Posted: 1 February 2012 in Jeremiah

O LORD, though our iniquities testify against us, do thou it for thy name’s sake: for our backslidings are many; we have sinned against thee. O the hope of Israel, the saviour thereof in time of trouble, why shouldest thou be as a stranger in the land, and as a wayfaring man that turneth aside to tarry for a night? Why shouldest thou be as a man astonied, as a mighty man that cannot save? yet thou, O LORD, art in the midst of us, and we are called by thy name; leave us not. Thus saith the LORD unto this people, Thus have they loved to wander, they have not refrained their feet, therefore the LORD doth not accept them; he will now remember their iniquity, and visit their sins. Then said the LORD unto me, Pray not for this people for their good. When they fast, I will not hear their cry; and when they offer burnt offering and an oblation, I will not accept them: but I will consume them by the sword, and by the famine, and by the pestilence. Then said I, Ah, Lord GOD! behold, the prophets say unto them, Ye shall not see the sword, neither shall ye have famine; but I will give you assured peace in this place. Then the LORD said unto me, The prophets prophesy lies in my name: I sent them not, neither have I commanded them, neither spake unto them: they prophesy unto you a false vision and divination, and a thing of nought, and the deceit of their heart.

Many years ago there was a programme on British television, which involved the comedian Dave Allen in a series of sketches. One of his sketches regularly involved a Catholic priest in the Confessional, and somebody asking him the price of a sin. He would say something like Hail Mary’s, or whatever, and there would be the sound of a cash register ringing up.

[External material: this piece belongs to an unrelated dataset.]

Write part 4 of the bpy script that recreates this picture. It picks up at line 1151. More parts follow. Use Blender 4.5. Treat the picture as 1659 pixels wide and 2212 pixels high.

It is easy to lampoon the practice of the Catholic Church in that respect, but probably all of us have unconsciously, and at some time, come to think that sin comes cheap at the price. After all, God is a forgiving God, and we only have to repent in order to receive forgiveness. Well, the above passage is a salutary reminder that forgiveness is not always so easily to be obtained, and in doing so it reintroduces a note of seriousness which is not always present in “Easy Believeism.” Furthermore, although the New Testament primarily speaks about the mercy of God in salvation, that shouldn’t mislead us into believing that the God of the New Testament is somehow fundamentally different from the God revealed in the Old Testament. Even in the Old Testament God is known to be a merciful God, but it was part of Jeremiah’s vocation to remond his contemporaries that his mercy does not mean that God can be messed around with.